Entries with scene source code –

• • • • • • •

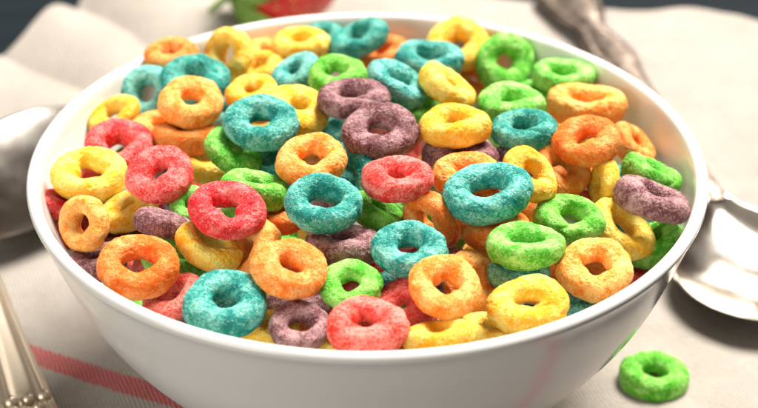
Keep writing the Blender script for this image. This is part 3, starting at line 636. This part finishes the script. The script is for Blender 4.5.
# beads across the handle end
rb = random.Random(3)
for cx_, cy_, rr_ in [(.0245, -.0070, .0016), (.0245, -.0036, .0014), (.0245, 0, .0017), (.0245, .0036, .0014), (.0245, .0070, .0016), (.021, -.0052, .0012), (.021, .0052, .0012), (.021, -.0018, .0012), (.021, .0018, .0012)]:
    th1 = np.linspace(0, np.pi, 12)[:, None]; ph1 = np.linspace(0, 2*np.pi, 16, endpoint=False)[None]
    P = np.stack([rr_*np.sin(th1)*np.cos(ph1)+cx_, rr_*np.sin(th1)*np.sin(ph1)+cy_, rr_*np.cos(th1)+0*ph1+.0052], -1)
    link('bead', grid_mesh('bead', P, SILVER, False, True), fk)
pa = spot(*(34, 500)); pb = spot(*(-46, 200))
orient(fk, pa, pb, .0022)
for c_ in fk.children: c_.data.materials[0] = FORKM
tag(fk, 'silver cutlery handle with raised edges and small beads, near the red stripe', 'fork')

# ------------------------------------------------------------------ strawberry
k = NT('strawberry_skin')
tc = k.n('ShaderNodeTexCoord'); n_ = k.noise(tc.outputs['Object'], 120, 2)
k.l(k.ramp(n_, .3, .8, (.50, .006, .008, 1), (.66, .030, .016, 1)), k.b.inputs['Base Color'])
k.b.inputs['Roughness'].default_value = .25; k.b.inputs['Subsurface Weight'].default_value = .2; k.b.inputs['Subsurface Scale'].default_value = .002
SKIN = k.m
k = NT('strawberry_leaf')
tc = k.n('ShaderNodeTexCoord'); n_ = k.noise(tc.outputs['Object'], 250, 3)
k.l(k.ramp(n_, .3, .8, (.07, .17, .012, 1), (.24, .36, .05, 1)), k.b.inputs['Base Color']); k.b.inputs['Roughness'].default_value = .6
LEAF = k.m
k = NT('strawberry_seed'); k.b.inputs['Base Color'].default_value = (.62, .42, .10, 1); k.b.inputs['Roughness'].default_value = .5; SEED = k.m
sb = bpy.data.objects.new('strawberry', None); C.objects.link(sb)
pr = catmull([(0, 0), (0.0095, .0002), (.0140, .0035), (.0160, .009), (.0152, .017), (.0118, .025), (.0065, .031), (.0018, .0333), (0, .0334)], 10)
th = np.linspace(0, 2*np.pi, 120, endpoint=False)[:, None]
sv = []
for zq in np.linspace(.003, .0315, 12):
    rq = np.interp(zq, pr[:, 1], pr[:, 0]); m_ = max(4, int(2*np.pi*rq/.0058))
    for q in range(m_): sv.append((rq, zq, 2*np.pi*(q+(.5 if len(sv) % 2 else 0))/m_))
Pn = np.stack([pr[None, :, 0]*np.cos(th), pr[None, :, 0]*np.sin(th), pr[None, :, 1]+0*th], -1)
dent = np.zeros(Pn.shape[:2])
for rq, zq, aq in sv:
    c_ = np.array([rq*math.cos(aq), rq*math.sin(aq), zq]); dent += np.exp(-(np.linalg.norm(Pn-c_, axis=-1)/.0010)**2)
nrm = Pn-np.array([0, 0, .014]); nrm /= np.linalg.norm(nrm, axis=-1, keepdims=True)
link('flesh', grid_mesh('flesh', Pn-nrm*dent[..., None]*.0006, SKIN, True, False), sb)
vs, fs = [], []
for rq, zq, aq in sv:
    c_ = Vector((rq*math.cos(aq), rq*math.sin(aq), zq)); nn = (c_-Vector((0, 0, .014))).normalized(); c_ -= nn*.0003
    t1 = nn.cross(Vector((0, 0, 1))).normalized(); t2 = t1.cross(nn); b0 = len(vs)
    vs += [c_+t1*.00045, c_+t2*.0009, c_-t1*.00045, c_-t2*.0007, c_+nn*.0005]
    fs += [(b0, b0+1, b0+4), (b0+1, b0+2, b0+4), (b0+2, b0+3, b0+4), (b0+3, b0, b0+4)]
tag(mesh_obj('seeds', vs, fs, SEED, sb), kind='stuff')
for q in range(9):
    aq = q*2*np.pi/9+.2*rb.random(); Ln = .013+.003*rb.random(); rows = []
    for s_ in np.linspace(0, 1, 10):
        wd = .0034*math.sin(math.pi*min(1, .12+s_*.88))**.8; rad = .001+.0165*math.sin(s_*1.45); hz = -.0012+(.0015+Ln*.85)*max(0, s_-.35)**1.4
        rows.append([(rad, -wd, hz+.0004), (rad, -wd*.5, hz-.0001), (rad, 0, hz-.0005), (rad, wd*.5, hz-.0001), (rad, wd, hz+.0004)])
    A_ = np.array(rows); R_ = np.array([[math.cos(aq), -math.sin(aq), 0], [math.sin(aq), math.cos(aq), 0], [0, 0, 1]])
    lf = link('leaf', grid_mesh('leaf', A_@R_.T, LEAF), sb); so = lf.modifiers.new('thickness', 'SOLIDIFY'); so.thickness = .0004
th1 = np.linspace(0, 1, 8)[:, None]; ph1 = np.linspace(0, 2*np.pi, 10, endpoint=False)[None]
link('stem', grid_mesh('stem', np.stack([.0011*np.cos(ph1)+.003*th1**2, .0011*np.sin(ph1)+0*th1, -.0005-.010*th1+0*ph1], -1), LEAF, False, True), sb)
pc = spot(241, 1, .016)
sb.location = (pc[0], pc[1], .0185); sb.rotation_euler = (0, math.radians(84), math.radians(24))
tag(sb, 'ripe red strawberry with green leaves lying behind the bowl', 'strawberry')

# ------------------------------------------------------------------ light
w = bpy.data.worlds.new('World'); sc.world = w; w.use_nodes = True
wt = w.node_tree; bg = wt.nodes['Background']; bg.inputs[1].default_value = .58
tcw = wt.nodes.new('ShaderNodeTexCoord'); dp = wt.nodes.new('ShaderNodeVectorMath'); dp.operation = 'DOT_PRODUCT'
wt.links.new(tcw.outputs['Generated'], dp.inputs[0]); dp.inputs[1].default_value = Vector((-.85, -.50, .22)).normalized()
rw = wt.nodes.new('ShaderNodeValToRGB'); wt.links.new(dp.outputs['Value'], rw.inputs[0])
rw.color_ramp.elements[0].position = .0; rw.color_ramp.elements[0].color = (.14, .105, .08, 1)
rw.color_ramp.elements[1].position = .85; rw.color_ramp.elements[1].color = (1, .96, .90, 1)
wt.links.new(rw.outputs[0], bg.inputs[0])


def area(name, loc, target, size, power, col):
    ld = bpy.data.lights.new(name, 'AREA'); ld.shape = 'RECTANGLE'; ld.size, ld.size_y = size; ld.energy = power; ld.color = col
    o = bpy.data.objects.new(name, ld); C.objects.link(o); o.location = loc
    o.rotation_euler = (Vector(target)-Vector(loc)).to_track_quat('-Z', 'Y').to_euler(); return o


for a_ in [('window_light', (.40, .50, 1.20), (0, 0, .04), (.75, .55), 58.0, (1.0, .97, .92)),
          ('front_fill', (-.95, -.95, .42), (0, 0, .03), (.90, .60), 12.0, (1.0, .96, .90)),  # unseen fill lamp, added to brighten the front of the bowl
          ('back_light', (.50, 1.15, .66), (.05, 0, .03), (.45, .40), 4.2, (1.0, .95, .88))]: area(*a_)

sc.view_settings.view_transform = 'Standard'; sc.view_settings.look = 'None'; sc.view_settings.gamma = 1; sc.view_settings.exposure = -0.10
sc.cycles.use_denoising = True
sc.cycles.max_bounces = 8; sc.cycles.diffuse_bounces = 2
sc.cycles.caustics_reflective = False; sc.cycles.caustics_refractive = False
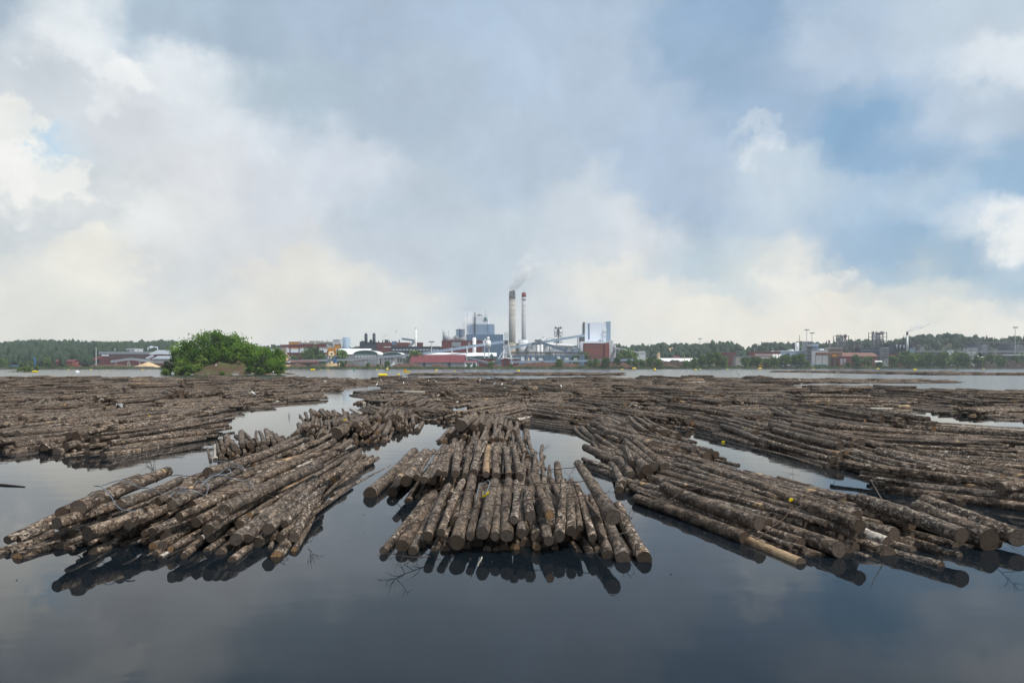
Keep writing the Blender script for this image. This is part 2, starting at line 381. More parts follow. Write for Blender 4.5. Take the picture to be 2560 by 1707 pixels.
# ---------------------------------------------------------------- far woods (one mass each)
def ico():
    t = (1 + 5 ** .5) / 2
    v = np.array([(-1,t,0),(1,t,0),(-1,-t,0),(1,-t,0),(0,-1,t),(0,1,t),(0,-1,-t),(0,1,-t),(t,0,-1),(t,0,1),(-t,0,-1),(-t,0,1)], float)
    v /= np.linalg.norm(v[0])
    f = [(0,11,5),(0,5,1),(0,1,7),(0,7,10),(0,10,11),(1,5,9),(5,11,4),(11,10,2),(10,7,6),(7,1,8),(3,9,4),(3,4,2),(3,2,6),(3,6,8),(3,8,9),(4,9,5),(2,4,11),(6,2,10),(8,6,7),(9,8,1)]
    V = [tuple(x) for x in v]; mid = {}
    def m(a, b):
        k = (min(a, b), max(a, b))
        if k not in mid:
            q = np.array(V[a]) + np.array(V[b]); q /= np.linalg.norm(q); mid[k] = len(V); V.append(tuple(q))
        return mid[k]
    F2 = []
    for a, b, c in f:
        x, y, z = m(a, b), m(b, c), m(c, a); F2 += [(a, x, z), (b, y, x), (c, z, y), (x, y, z)]
    return np.array(V), np.array(F2)
ICV, ICF = ico()
def wood(name, spots, label_kind='stuff'):
    sp = np.array(spots)                    # x, y, z, height, radius, conifer
    N = len(sp); k = len(ICV)
    J = 1 + rng.normal(0, .20, (N, k))
    V = ICV[None] * J[..., None]
    con = sp[:, 5][:, None]
    up = (V[..., 2] + 1) / 2
    taper = np.where(con > 0, 1.15 * (1.02 - up), 1.0)
    hb = sp[:, 3][:, None]
    X = sp[:, 0][:, None] + V[..., 0] * sp[:, 4][:, None] * taper
    Yy = sp[:, 1][:, None] + V[..., 1] * sp[:, 4][:, None] * taper
    Z = sp[:, 2][:, None] + hb * .12 + np.clip(up, -.05, 1.25) * hb * .88
    P = np.stack([X, Yy, Z], -1).reshape(-1, 3)
    Fc = (ICF[None] + (np.arange(N) * k)[:, None, None]).reshape(-1, 3)
    o = mesh_from(name, P, Fc, M['wood'])
    return tag(o, kind=label_kind)
def scatter(n, p0, p1, d0, d1, hr=(12, 19), low=False):
    out = []
    for _ in range(n):
        q = random.uniform(p0, p1); s = shore(q)
        Y = s + d0 + (d1 - d0) * random.random() ** .8
        z = ground(q, Y); h = random.uniform(*hr); c = 1 if random.random() < .38 else 0
        Yt = PZ(topline(q), Y)
        if z + h > Yt: h = Yt - z + random.uniform(-2.0, 1.0)
        if h < 3.5: continue
        out.append((PX(q, Y), Y, z - .5, h * (1.06 if c else 1.0), h * (.17 if c else random.uniform(.22, .34)), c))
    return out
left = scatter(1500, -250, 480, 120, 560) + scatter(260, -250, 225, 12, 130, (7, 14))
tag(wood('forest', left), 'dark mixed forest covering the hillside at the left end of the shore', 'forest')
tag(wood('forest', scatter(520, 560, 1130, 300, 560, (9, 18))), 'low dark tree belt behind the sawmill and mill buildings', 'forest')
tag(wood('forest', scatter(1900, 1500, 2800, 300, 560, (11, 19))), 'long wooded ridge behind the right half of the mill', 'forest')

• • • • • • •

WHAT THE TASK REQUIRES – Pictures stay out. Repeat only the lines from the beginning of the data through the line that has "tag(fk, 'silver cutlery".

ANSWER TO THE PROBLEM –
Keep writing the Blender script for this image. This is part 3, starting at line 636. This part finishes the script. The script is for Blender 4.5.
# beads across the handle end
rb = random.Random(3)
for cx_, cy_, rr_ in [(.0245, -.0070, .0016), (.0245, -.0036, .0014), (.0245, 0, .0017), (.0245, .0036, .0014), (.0245, .0070, .0016), (.021, -.0052, .0012), (.021, .0052, .0012), (.021, -.0018, .0012), (.021, .0018, .0012)]:
    th1 = np.linspace(0, np.pi, 12)[:, None]; ph1 = np.linspace(0, 2*np.pi, 16, endpoint=False)[None]
    P = np.stack([rr_*np.sin(th1)*np.cos(ph1)+cx_, rr_*np.sin(th1)*np.sin(ph1)+cy_, rr_*np.cos(th1)+0*ph1+.0052], -1)
    link('bead', grid_mesh('bead', P, SILVER, False, True), fk)
pa = spot(*(34, 500)); pb = spot(*(-46, 200))
orient(fk, pa, pb, .0022)
for c_ in fk.children: c_.data.materials[0] = FORKM
tag(fk, 'silver cutlery handle with raised edges and small beads, near the red stripe', 'fork')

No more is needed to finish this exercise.